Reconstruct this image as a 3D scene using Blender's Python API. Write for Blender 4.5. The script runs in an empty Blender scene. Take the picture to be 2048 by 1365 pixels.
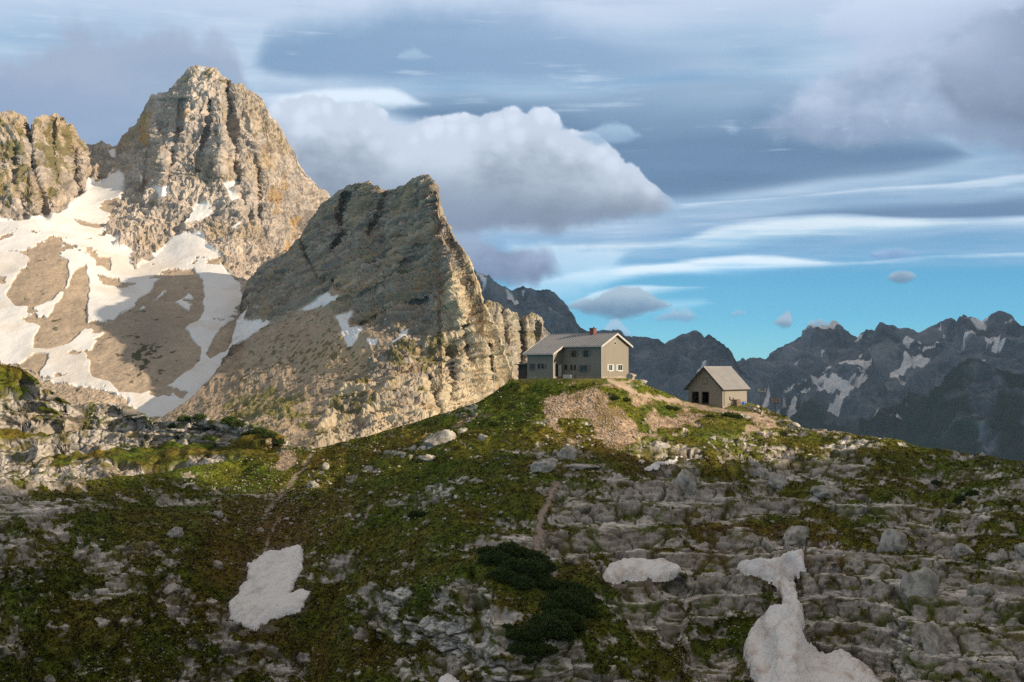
import bpy, math, random, os
import numpy as np
from concurrent.futures import ThreadPoolExecutor
random.seed(7)
F32 = np.float32
sc = bpy.context.scene
col = sc.collection
CZ = 100.0                      # eye height above the scene's zero
F = 2844.4                      # focal length in photograph pixels (50 mm on 36 mm, 2048 px wide)
HORIZON = 735.0
PITCH = math.atan((HORIZON - 682.5) / F)
CP, SP = math.cos(PITCH), math.sin(PITCH)

# ------------------------------------------------------------------ helpers
def at(px, py, Y):
    """World point seen in direction (px,py) at forward distance Y."""
    xc = (np.asarray(px, float) - 1024.0); zc = (682.5 - np.asarray(py, float))
    ry = F * CP - zc * SP; rz = F * SP + zc * CP
    return np.stack([xc / ry * Y, np.broadcast_to(Y, np.shape(xc / ry * Y)) * 1.0, CZ + rz / ry * Y], -1)

POOL = ThreadPoolExecutor(4)
def pmap(fn, P, *a):
    n = len(P); k = max(1, n // 60000)
    if k == 1: return fn(P, *a)
    parts = list(POOL.map(lambda q: fn(q, *a), np.array_split(P, k)))
    if isinstance(parts[0], tuple):
        return tuple(np.concatenate([p[i] for p in parts]) for i in range(len(parts[0])))
    return np.concatenate(parts)

_g = np.random.RandomState(3).normal(size=(256, 3)); _g /= np.linalg.norm(_g, axis=1)[:, None]
G3 = _g.astype(F32)
def ihash(ix, iy, iz, seed):
    h = (ix * np.uint32(73856093)) ^ (iy * np.uint32(19349663)) ^ (iz * np.uint32(83492791)) ^ np.uint32((seed * 2654435761) & 0xffffffff)
    h ^= h >> np.uint32(13); h *= np.uint32(0x5bd1e995); h ^= h >> np.uint32(15)
    return h
def _pn(p, seed=0):
    p = p.astype(F32); fl = np.floor(p); f = p - fl
    ii = fl.astype(np.int32).astype(np.uint32)
    w = f * f * f * (f * (f * 6 - 15) + 10)
    out = np.zeros(len(p), F32)
    for dx in (0, 1):
        wx = w[:, 0] if dx else 1 - w[:, 0]
        for dy in (0, 1):
            wy = w[:, 1] if dy else 1 - w[:, 1]
            for dz in (0, 1):
                wz = w[:, 2] if dz else 1 - w[:, 2]
                h = ihash(ii[:, 0] + np.uint32(dx), ii[:, 1] + np.uint32(dy), ii[:, 2] + np.uint32(dz), seed) & np.uint32(255)
                g = G3[h]
                out += wx * wy * wz * (g[:, 0] * (f[:, 0] - dx) + g[:, 1] * (f[:, 1] - dy) + g[:, 2] * (f[:, 2] - dz))
    return out * 1.6
def noise(P, scale, seed=0):
    return pmap(_pn, P / np.asarray(scale, F32), seed)
def fbm(P, scale, octv=4, seed=0, gain=.5):
    s = np.asarray(scale, float); a = 1.0; t = 0; out = 0
    for o in range(octv):
        out = out + a * noise(P, s, seed + o * 17); t += a; a *= gain; s = s / 2.03
    return out / t * 1.5
def ridged(P, scale, octv=4, seed=0, gain=.5):
    s = np.asarray(scale, float); a = 1.0; t = 0; out = 0
    for o in range(octv):
        out = out + a * (1 - np.abs(noise(P, s, seed + o * 13)) * 2.0); t += a; a *= gain; s = s / 2.07
    return out / t
def _vor(p, seed=0):
    p = p.astype(F32); fl = np.floor(p); f = p - fl
    ii = fl.astype(np.int32).astype(np.uint32)
    n = len(p); F1 = np.full(n, 9., F32); F2 = np.full(n, 9., F32); ID = np.zeros(n, F32)
    for dx in (-1, 0, 1):
        for dy in (-1, 0, 1):
            for dz in (-1, 0, 1):
                h = ihash(ii[:, 0] + np.uint32(dx & 0xffffffff), ii[:, 1] + np.uint32(dy & 0xffffffff), ii[:, 2] + np.uint32(dz & 0xffffffff), seed)
                jx = (h & np.uint32(1023)).astype(F32) / 1023; jy = ((h >> np.uint32(10)) & np.uint32(1023)).astype(F32) / 1023; jz = ((h >> np.uint32(20)) & np.uint32(1023)).astype(F32) / 1023
                d = np.sqrt((dx + jx - f[:, 0]) ** 2 + (dy + jy - f[:, 1]) ** 2 + (dz + jz - f[:, 2]) ** 2)
                m = d < F1
                F2 = np.where(m, F1, np.minimum(F2, d)); ID = np.where(m, (h >> np.uint32(7) & np.uint32(1023)).astype(F32) / 1023, ID); F1 = np.where(m, d, F1)
    return F1, F2, ID
def voronoi(P, scale, seed=0):
    return pmap(_vor, P / np.asarray(scale, F32), seed)
def sstep(a, b, x):
    t = np.clip((x - a) / (b - a), 0, 1); return t * t * (3 - 2 * t)
def lerp(a, b, t): return a + (b - a) * t
def cmix(C, c, m):
    m = np.clip(m, 0, 1)[:, None]; return C * (1 - m) + np.asarray(c, F32) * m

def tps(pts):
    """Thin-plate surface through (px,py,value) control points."""
    A = np.array(pts, float); X = A[:, :2] / 400.0; v = A[:, 2]; n = len(A)
    def K(r2): return np.where(r2 > 1e-12, .5 * r2 * np.log(r2 + 1e-20), 0)
    d2 = ((X[:, None] - X[None]) ** 2).sum(-1)
    Pm = np.hstack([np.ones((n, 1)), X])
    M = np.zeros((n + 3, n + 3)); M[:n, :n] = K(d2) + np.eye(n) * .02; M[:n, n:] = Pm; M[n:, :n] = Pm.T
    w = np.linalg.solve(M, np.concatenate([v, np.zeros(3)]))
    def f(u, vv):
        sh = np.shape(u); Q = np.stack([np.ravel(u), np.ravel(vv)], -1) / 400.0
        def ev(q):
            out = w[n] + q @ w[n + 1:]
            for i in range(n):
                out = out + w[i] * K(((q - X[i]) ** 2).sum(-1))
            return out
        return pmap(ev, Q).reshape(sh)
    return f

def sdist(u, v, poly, closed=True):
    """Signed distance in photograph pixels, positive inside (or -distance to an open polyline)."""
    poly = np.array(poly, float); n = len(poly); out = np.full(u.shape, -1e3, F32)
    pad = 60
    bb = (u > poly[:, 0].min() - pad) & (u < poly[:, 0].max() + pad) & (v > poly[:, 1].min() - pad) & (v < poly[:, 1].max() + pad)
    x = u[bb]; y = v[bb]
    if not len(x): return out
    d2 = np.full(x.shape, 1e9); ins = np.zeros(x.shape, bool)
    for i in range(n if closed else n - 1):
        x0, y0 = poly[i]; x1, y1 = poly[(i + 1) % n]
        ex, ey = x1 - x0, y1 - y0; L = ex * ex + ey * ey + 1e-9
        t = np.clip(((x - x0) * ex + (y - y0) * ey) / L, 0, 1)
        d2 = np.minimum(d2, (x - x0 - t * ex) ** 2 + (y - y0 - t * ey) ** 2)
        if closed:
            c = ((y0 > y) != (y1 > y)) & (x < (x1 - x0) * (y - y0) / ((y1 - y0) if abs(y1 - y0) > 1e-9 else 1e-9) + x0)
            ins ^= c
    d = np.sqrt(d2); out[bb] = np.where(ins, d, -d) if closed else -d
    return out

def blobfield(u, v, pts, default=0., dw=.15):
    """Normalised-gaussian field through (px,py,rx,ry,value)."""
    num = np.full(u.shape, default * dw, F32); den = np.full(u.shape, dw, F32)
    for (x, y, rx, ry, val) in pts:
        w = np.exp(-((u - x) / rx) ** 2 - ((v - y) / ry) ** 2).astype(F32)
        num += w * val; den += w
    return num / den

def step(Y, U, V, x0, x1, v0, v1, m, soft=25, run=120):
    """A rock step: the ground stands up between v0 and v1 instead of coming forward, then the foot runs out."""
    w = sstep(x0 - soft, x0 + soft, U) * sstep(x1 + soft, x1 - soft, U); k = np.clip((V - v0) / (v1 - v0), 0, 1)
    return Y + w * m * (k * (V < v1) + (V >= v1) * np.clip(1 - (V - v1) / run, 0, 1))

def tag(o, label=None, cat=None, group=None, kind=None):
    if label: o['label'] = label
    if cat: o['category'] = cat
    if group: o['group'] = group
    if kind: o['kind'] = kind
    return o

def mesh_obj(name, verts, faces, mat, colr=None, smooth=True, parent=None):
    """verts (n,3), faces (m,4) int or list of lists."""
    me = bpy.data.meshes.new(name)
    if isinstance(faces, np.ndarray):
        k = faces.shape[1]
        me.vertices.add(len(verts)); me.vertices.foreach_set('co', np.ascontiguousarray(verts, F32).ravel())
        me.loops.add(faces.size); me.loops.foreach_set('vertex_index', faces.astype(np.int32).ravel())
        me.polygons.add(len(faces)); me.polygons.foreach_set('loop_start', np.arange(0, faces.size, k, dtype=np.int32))
        try: me.polygons.foreach_set('loop_total', np.full(len(faces), k, np.int32))
        except Exception: pass
        me.update(calc_edges=True)
    else:
        me.from_pydata([tuple(v) for v in verts], [], faces)
    me.polygons.foreach_set('use_smooth', np.full(len(me.polygons), bool(smooth)))
    if colr is not None:
        a = me.attributes.new('albedo', 'FLOAT_COLOR', 'POINT')
        c = np.ones((len(verts), 4), F32); c[:, :3] = colr; a.data.foreach_set('color', c.ravel())
    if mat: me.materials.append(mat)
    o = bpy.data.objects.new(name, me); col.objects.link(o)
    if parent: o.parent = parent
    return o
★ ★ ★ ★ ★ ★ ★
**STATED PROBLEM**
Everything from the first line to the line with "CP, SP = math.cos(PITCH), math.sin(PITCH)" must be repeated exactly, and nothing else. Leave the pictures out.

**FINISHED ANSWER**
Reconstruct this image as a 3D scene using Blender's Python API. Write for Blender 4.5. The script runs in an empty Blender scene. Take the picture to be 2048 by 1365 pixels.
import bpy, math, random, os
import numpy as np
from concurrent.futures import ThreadPoolExecutor
random.seed(7)
F32 = np.float32
sc = bpy.context.scene
col = sc.collection
CZ = 100.0                      # eye height above the scene's zero
F = 2844.4                      # focal length in photograph pixels (50 mm on 36 mm, 2048 px wide)
HORIZON = 735.0
PITCH = math.atan((HORIZON - 682.5) / F)
CP, SP = math.cos(PITCH), math.sin(PITCH)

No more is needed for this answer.